When a script is developed without the participation of the community, it does not support the culture and community effectively. These types of languages face greater challenges in language revitalization and are more vulnerable to the dominating language and culture.
Ohara has discussed the critical role of ethnic identity in Hawaiian language revitalization programs (2015). In Ohara’s research, ethnic identity is considered one of the strongest supporting assets in language revitalization.
Ohara, Yumiko. (2015). Re-inventing Hawaiian Identity Conception of Ethnicity and Language in the Language Revitalisation Movement. Internationales Asienforum, 47, 57–80. https://doi.org/10.11588/iaf.2016.47.3662
My mother, her sister, and their mother, have been telling me that we do not have any writing script for the ethnic language. They told me, we used to have a system of recording. But it was gone long ago, in a time when our ancestors were trapped in turmoil brought in by conquerors who ascended from the lower plain, we lost the record of our language. Through some heritages, we can see it used to be a script system that was closely related to Chinese. The ancestral script borrowed many basic characters from Chinese, with heavily modified use of the compound ideogram and phono-semantic compounds methodology, to create a great number of characters that specifically belong to our language.

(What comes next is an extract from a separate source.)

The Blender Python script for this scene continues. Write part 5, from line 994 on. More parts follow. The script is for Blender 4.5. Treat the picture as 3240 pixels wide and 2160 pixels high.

In the 50s, the romanization movement of ethnic languages proposed a phonetic recording system for most ethnic languages that did not have an active script. The problem with this system is that it does not feel like it can fully represent the language. Rather than being organically raised by the community, it feels imposed. And until the last time I checked in with linguists, the Internation Phonetic Alphabet (IPA) is still the preferred recording method between linguists.

It is only when I read this lyric about the activity of each month, I realized it is not optimized for us. It feels much like the pīnyīn used for Chinese characters, which is more of a phonetic transcription and improved input method of what is pronounced in Chinese. The basic unit and concept of character are lost to words. In the meantime, the standard roman spelling uses 8 different consonant letters to mark the tone unnaturally, which makes the writing very consonant-heavy and hard to punctuate and hard to build the correspondence between the tone and letter.

Although my research and work scope is bigger than what I am doing right now, my goal for this stage is to play with the idea of ligature. We have some interesting compound-consonant and vows that are marked by multiple letters. I would like to examine if we can create something visually unique and emphasize the concept of a character by joining more than one letter into one ligature. The concept of a character would contain a maximum of one consonant and one vow, with sometimes the absence of the consonant.


I think this is a nice step toward visual uniqueness. With the unfamiliar ligatures, viewers can immediately recognize that this is a language with its own writing habits and pronunciations. However, I do not see an improvement in the transliterability of the system with these ligatures added, especially the character-word correspondence. The old script has been derived from Chinese makes it very transliterable to Chinese, and this transliterability to Chinese is especially important because the language has been deeply influenced by Mandarin Chinese.

A traditional song consists of a fixed number of characters in each line.
Heading into the next stage, I am going to play with the idea of a visualized tonal mark and the making of a complex-script version of the Roman alphabet. Also, I would like to experiment with some way to type set Roman alphabets into a block unit.